End the reign of King Gerry I

Andrew Geddis blogs a letter from 27 legal scholars expressing concern over the powers granted to the Executive under the Canterbury Response and Recovery Earthquake Act.

The authors are:

Professor Stuart Anderson, Faculty of Law, University of Otago.
Mark Bennett, Faculty of Law, Victoria University of Wellington.
Malcom Birdling, Keble College, University of Oxford.
Joel Colon-Rios, Faculty of Law, Victoria University of Wellington.
Richard Cornes, School of Law, University of Essex.
Trevor Daya-Winterbottom, Faculty of Law, University of Waikato.
Professor John Dawson, Faculty of Law, University of Otago.
Richard Ekins, Faculty of Law, University of Auckland.
Associate Prof. Andrew Geddis, Faculty of Law, University of Otago.
Claudia Geiringer, Faculty of Law, Victoria University of Wellington.
Kris Gledhill, Faculty of Law, University of Auckland.
Professor Bruce Harris, Faculty of Law, University of Auckland.
Professor Mark Henaghan, Faculty of Law, University of Otago.
Dr John Hopkins, Law School, University of Canterbury.
John Ip, Faculty of Law, University of Auckland.
Carwyn Jones, Faculty of Law, Victoria University of Wellington.
Dean Knight, Faculty of Law, Victoria University of Wellington.
Prof. Elizabeth McLeay, Faculty of Law, Victoria University of Wellington.
Steven Price, Faculty of Law, Victoria University of Wellington.
Vernon Rive, Law School, Auckland University of Technology.
Mary-Rose Russell, Law School, Auckland University of Technology.
Katherine Sanders, Faculty of Law, University of Auckland.
Dr Rayner Thwaites, Faculty of Law, Victoria University of Wellington.
Professor Jeremy Waldron, New York University School of Law.
Ceri Warnock, Faculty of Law, University of Otago.
Nicola Wheen, Faculty of Law, Univerity of Otago.
Hanna Wilberg, Faculty of Law, University of Auckland.
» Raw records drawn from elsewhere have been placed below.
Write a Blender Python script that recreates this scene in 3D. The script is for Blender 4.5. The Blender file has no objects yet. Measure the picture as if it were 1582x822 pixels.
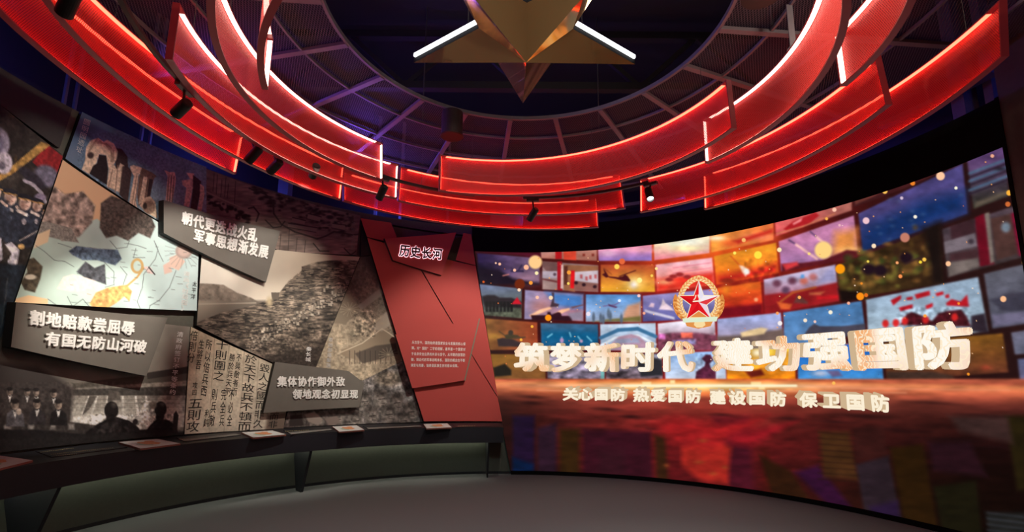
import bpy, bmesh, math, random
import numpy as np
from mathutils import Vector, Matrix

# ---------------------------------------------------------------- camera
W, H = 1582, 822
FPX, PCX, PCY = 764.09, 791.0, 458.18            # focal length and principal point, pixels
TILT, ROLL, EYE = math.radians(9.730), math.radians(0.432), 1.5
RX, RY = 0.1167, 3.8687                          # centre of the round room
S = bpy.context.scene
COL = S.collection
cam = bpy.data.cameras.new('camera')
cam.sensor_width = 36.0
cam.lens = FPX / W * 36.0
cam.shift_y = (PCY - H / 2) / W
cam.clip_start = 0.02
camo = bpy.data.objects.new('camera', cam); COL.objects.link(camo)
ct, st, cr, sr = math.cos(TILT), math.sin(TILT), math.cos(ROLL), math.sin(ROLL)
V_R, V_U, V_F = Vector((1, 0, 0)), Vector((0, -st, ct)), Vector((0, ct, st))
right, up = cr * V_R + sr * V_U, -sr * V_R + cr * V_U
camo.matrix_world = Matrix(((right.x, up.x, -V_F.x, 0), (right.y, up.y, -V_F.y, 0),
                            (right.z, up.z, -V_F.z, EYE), (0, 0, 0, 1)))
S.camera = camo
S.view_settings.view_transform = 'Standard'
S.view_settings.look = 'None'
S.view_settings.gamma = 1.0
S.view_settings.exposure = 0.0
S.view_settings.use_curve_mapping = False
S.cycles.max_bounces = 8
S.cycles.transparent_max_bounces = 24
S.cycles.sample_clamp_indirect = 4.0

# ---------------------------------------------------------------- world and lights
world = bpy.data.worlds.new('world'); S.world = world
world.use_nodes = True
world.node_tree.nodes['Background'].inputs[0].default_value = (0.05, 0.05, 0.09, 1)
world.node_tree.nodes['Background'].inputs[1].default_value = 0.02

def polar(th, r, z=0.0):
    a = math.radians(th)
    return Vector((RX + r * math.sin(a), RY + r * math.cos(a), z))

def lamp(name, kind, loc, energy, color, target=None, size=0.1, spot=40, blend=0.5):
    d = bpy.data.lights.new(name, kind)
    d.energy = energy; d.color = color
    if kind == 'AREA': d.size = size
    else: d.shadow_soft_size = size
    if kind == 'SPOT': d.spot_size = math.radians(spot); d.spot_blend = blend
    o = bpy.data.objects.new(name, d); COL.objects.link(o); o.location = loc
    if target is not None:
        o.rotation_euler = (Vector(target) - Vector(loc)).to_track_quat('-Z', 'Y').to_euler()
    return o

# blue wash lights standing in the open space above the display walls
for th, e in ((-118, 12), (-88, 12), (-58, 12), (-28, 10), (2, 6), (34, 4), (62, 4), (88, 5)):
    lamp('blue_wash_light', 'POINT', polar(th, 5.1, 4.55), e, (0.06, 0.10, 1.0), size=0.15)
# violet wash from the left onto the mesh ceiling
lamp('violet_wash_light', 'SPOT', polar(-80, 4.2, 4.28), 170, (0.24, 0.10, 1.0), polar(-25, 1.9, 4.7), 0.12, 95, 0.8)
lamp('violet_wash_light', 'SPOT', polar(-38, 4.25, 4.28), 120, (0.20, 0.10, 1.0), polar(-20, 1.9, 4.7), 0.12, 90, 0.8)
# added fill spots without fixtures, for the mesh and the near ring lights
lamp('mesh_fill_light', 'SPOT', polar(120, 3.0, 4.3), 60, (1.0, 0.82, 0.72), polar(30, 2.2, 4.75), 0.2, 100, 0.8)
lamp('near_fill_light', 'SPOT', polar(-150, 1.2, 4.45), 150, (1.0, 0.86, 0.62), polar(-112, 2.3, 4.05), 0.05, 60, 0.9)
lamp('near_fill_light', 'SPOT', polar(150, 1.2, 4.45), 230, (1.0, 0.86, 0.62), polar(112, 2.3, 4.05), 0.05, 60, 0.9)
lamp('star_fill_light', 'SPOT', (0.6, 0.5, 3.9), 80, (1.0, 0.92, 0.8), (0.1, 3.7, 4.3), 0.05, 46, 0.8)  # unseen spot added to brighten the gold star
lamp('floor_fill_light', 'SPOT', (0.1, 0.9, 4.5), 520, (0.80, 1.0, 1.02), (0.1, 3.6, 0.0), 0.3, 84, 0.9)  # unseen overhead lamp added to light the floor and make it less red

# ---------------------------------------------------------------- helpers
def lin(c):
    out = []
    for v in c[:3]:
        v = v / 255.0
        out.append(v / 12.92 if v <= 0.04045 else ((v + 0.055) / 1.055) ** 2.4)
    return out

def ray(px, py):
    x, y = (px - PCX) / FPX, -(py - PCY) / FPX
    x, y = cr * x - sr * y, sr * x + cr * y
    return x, ct - y * st, st + y * ct

def wall_uv(px, py, R):
    """where the sight line through a photo point meets the round wall: (angle in degrees, height)"""
    dx, dy, dz = ray(px, py)
    a = dx * dx + dy * dy; b = -(dx * RX + dy * RY); c = RX * RX + RY * RY - R * R
    k = (-b + math.sqrt(max(0.0, b * b - a * c))) / a
    return math.degrees(math.atan2(dx * k - RX, dy * k - RY)), EYE + dz * k

def at_z(px, py, z):
    dx, dy, dz = ray(px, py); k = (z - EYE) / dz
    return Vector((dx * k, dy * k, z))

def pol_of(p):
    return math.degrees(math.atan2(p.x - RX, p.y - RY)), math.hypot(p.x - RX, p.y - RY)

def project(X, Y, Z):
    Z = Z - EYE
    fw = Y * ct + Z * st; u = -Y * st + Z * ct
    a = cr * X + sr * u; b = -sr * X + cr * u
    fw = np.maximum(fw, 0.15)
    return PCX + FPX * a / fw, PCY - FPX * b / fw

# materials -------------------------------------------------------
def new_mat(name):
    m = bpy.data.materials.new(name); m.use_nodes = True
    nt = m.node_tree; nt.nodes.clear()
    out = nt.nodes.new('ShaderNodeOutputMaterial')
    return m, nt, out

def N(nt, kind, **kw):
    n = nt.nodes.new(kind)
    for k, v in kw.items():
        if k == 'inp':
            for kk, vv in v.items(): n.inputs[kk].default_value = vv
        else: setattr(n, k, v)
    return n

def surf(name, rgb, rough=0.6, metal=0.0, var=0.12, scale=30.0, bump=0.0, bscale=200.0, spec=0.5):
    """plain surface with a little procedural unevenness; rgb is sRGB 0-255"""
    m, nt, out = new_mat(name)
    p = N(nt, 'ShaderNodeBsdfPrincipled')
    p.inputs['Roughness'].default_value = rough; p.inputs['Metallic'].default_value = metal
    p.inputs['Specular IOR Level'].default_value = spec
    tc = N(nt, 'ShaderNodeTexCoord'); nz = N(nt, 'ShaderNodeTexNoise', inp={'Scale': scale, 'Detail': 4.0})
    nt.links.new(tc.outputs['Object'], nz.inputs['Vector'])
    mix = N(nt, 'ShaderNodeMix', data_type='RGBA')
    c = lin(rgb)
    mix.inputs['A'].default_value = [v * (1 - var) for v in c] + [1]
    mix.inputs['B'].default_value = [min(1, v * (1 + var)) for v in c] + [1]
    nt.links.new(nz.outputs['Fac'], mix.inputs['Factor'])
    nt.links.new(mix.outputs['Result'], p.inputs['Base Color'])
    if bump:
        n2 = N(nt, 'ShaderNodeTexNoise', inp={'Scale': bscale, 'Detail': 2.0})
        nt.links.new(tc.outputs['Object'], n2.inputs['Vector'])
        b = N(nt, 'ShaderNodeBump', inp={'Strength': bump, 'Distance': 0.01})
        nt.links.new(n2.outputs['Fac'], b.inputs['Height']); nt.links.new(b.outputs['Normal'], p.inputs['Normal'])
    nt.links.new(p.outputs[0], out.inputs[0])
    return m

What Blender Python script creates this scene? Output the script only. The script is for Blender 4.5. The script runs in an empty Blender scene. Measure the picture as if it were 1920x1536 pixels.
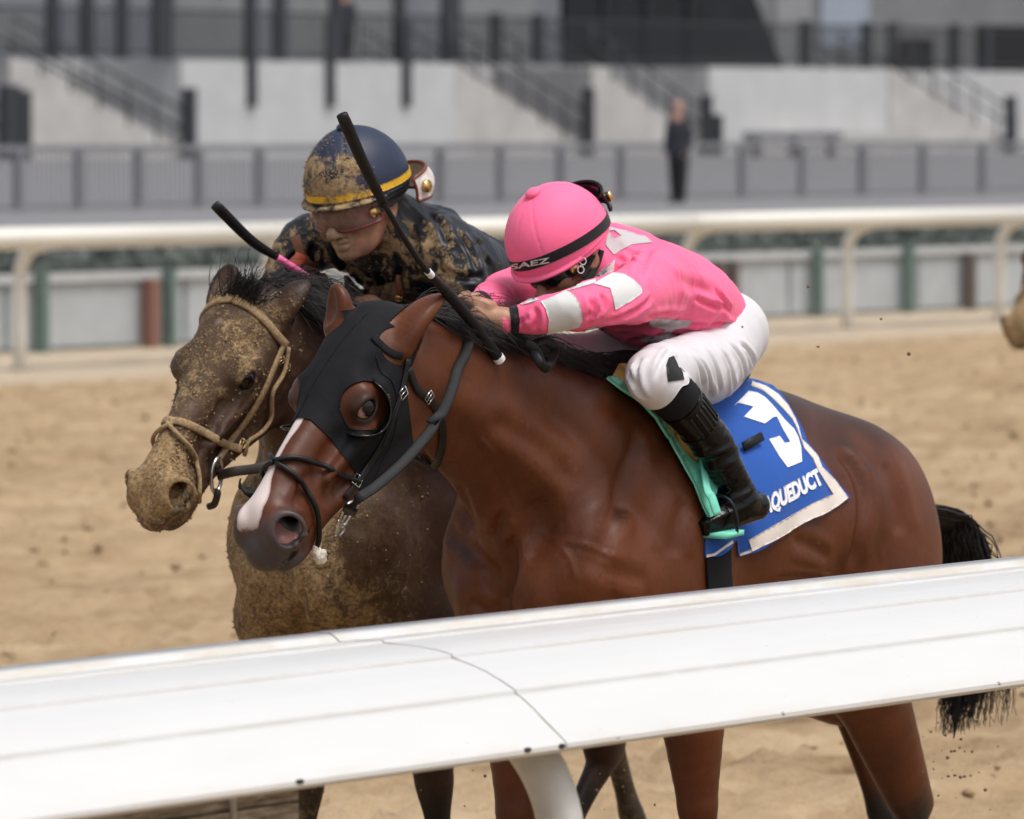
import bpy, math, random
import numpy as np
from mathutils import Vector, Matrix, geometry as mgeo
from mathutils.bvhtree import BVHTree

random.seed(7)
SC = bpy.context.scene
COL = SC.collection

# ------------------------------------------------------------------ camera, world, sun, exposure
FPX, CU, CV = 10667.0, 960.0, 768.0          # focal length and centre in photograph pixels (1920 wide)
CAM_H = 2.05
PITCH = math.atan(538.0 / FPX)
cam_d = bpy.data.cameras.new('camera')
cam = bpy.data.objects.new('camera', cam_d)
COL.objects.link(cam)
cam.location = (0, 0, CAM_H)
cam.rotation_euler = (math.pi / 2 - PITCH, 0, 0)
cam_d.sensor_fit = 'HORIZONTAL'
cam_d.sensor_width = 36.0
cam_d.lens = FPX / 1920.0 * 36.0
cam_d.clip_start = 0.5
cam_d.clip_end = 3000
cam_d.dof.use_dof = True
cam_d.dof.focus_distance = 12.4
cam_d.dof.aperture_fstop = 6.2
SC.camera = cam

SUN_EL, SUN_AZ = math.radians(66), math.radians(-40)   # azimuth: from +X towards +Y, where the sun stands
world = bpy.data.worlds.new('World')
SC.world = world
world.use_nodes = True
wn = world.node_tree
wn.nodes.clear()
w_out = wn.nodes.new('ShaderNodeOutputWorld')
w_bg = wn.nodes.new('ShaderNodeBackground')
w_sky = wn.nodes.new('ShaderNodeTexSky')
w_hsv = wn.nodes.new('ShaderNodeHueSaturation')
w_sky.sky_type = 'NISHITA'
w_sky.sun_disc = False
w_sky.sun_elevation = SUN_EL
w_sky.air_density = 1.0
w_sky.dust_density = 4.0
w_sky.ozone_density = 1.0
w_hsv.inputs['Saturation'].default_value = 0.35       # thin overcast: the blue is mostly veiled
wn.links.new(w_sky.outputs[0], w_hsv.inputs['Color'])
wn.links.new(w_hsv.outputs[0], w_bg.inputs[0])
wn.links.new(w_bg.outputs[0], w_out.inputs[0])
w_bg.inputs[1].default_value = 0.12
sun_d = bpy.data.lights.new('sun', 'SUN')
sun = bpy.data.objects.new('sun', sun_d)
COL.objects.link(sun)
sun_d.energy = 1.2
sun_d.angle = math.radians(24)
sun_d.color = (1.0, 0.96, 0.9)
SUN_DIR = Vector((math.cos(SUN_EL) * math.cos(SUN_AZ), math.cos(SUN_EL) * math.sin(SUN_AZ), math.sin(SUN_EL)))
sun.rotation_euler = (-SUN_DIR).to_track_quat('-Z', 'Y').to_euler()
w_sky.sun_rotation = math.atan2(SUN_DIR.x, SUN_DIR.y)
SC.view_settings.view_transform = 'Standard'
SC.view_settings.look = 'None'
SC.view_settings.gamma = 1.0
SC.view_settings.exposure = 0.60
SC.view_settings.use_curve_mapping = False
SC.cycles.max_bounces = 6
SC.cycles.use_denoising = True

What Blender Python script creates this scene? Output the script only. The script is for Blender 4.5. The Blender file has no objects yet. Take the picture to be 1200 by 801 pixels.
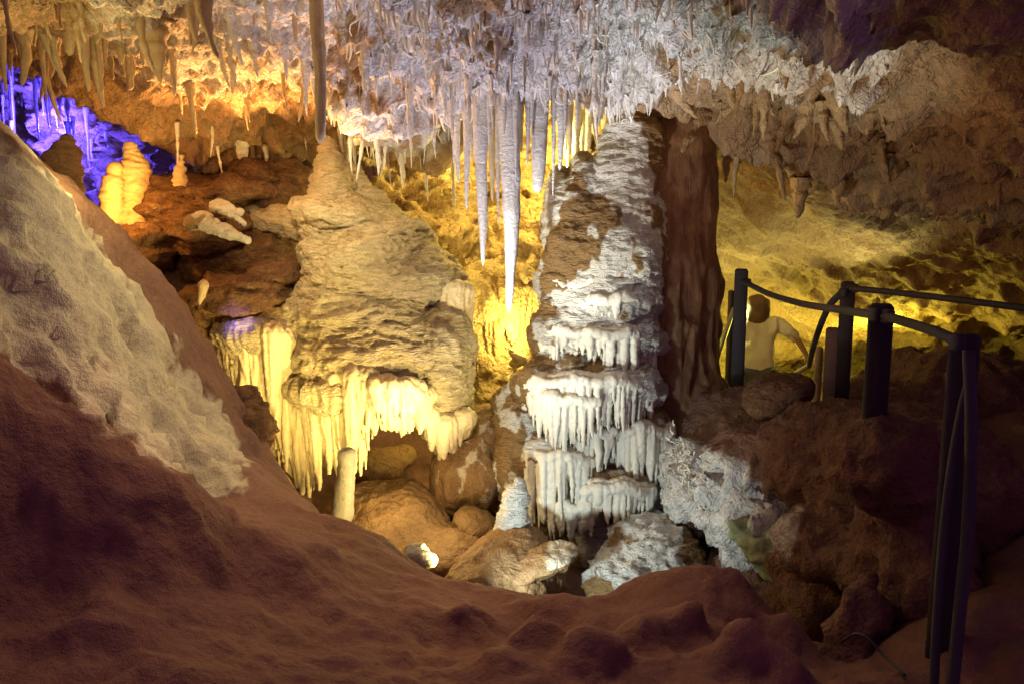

Maxim Institute has also endorsed the letter.

My view is that it is desirable for Parliament to amend the Act in say two or three months time. By then it should be clear which acts may need to be amended by order-in-council, and the CERR Act can be changed so that it only applies to a small number of specified acts, rather than to every act (bar five) in New Zealand.

The list of signatories is impressive, with no less than seven law professors. I would make the point that it would perhaps carry more weight if they had also obtained signatures from lawyers outside the universities. A few senior partners from the big law firms would make it harder to dismiss as just “academics”, as would the senior officers of the Law Society?

Doesn’t the Law Society have a rule of law committee? I’d like to hear their view on the law. People should debate this issue – not because there is a risk that King Gerry I is going to declare martial law, but because of the precedent it does set for future disasters.

I think the One News poll had 89% approval (a staggering figure) of the Government’s response to the earthquake. This shows that the public like the fact the Government has put such emphasis on the earthquake recovery. But that doesn’t mean it would still not be a good idea to narrow the scope of the CERR Act in the not so distant future.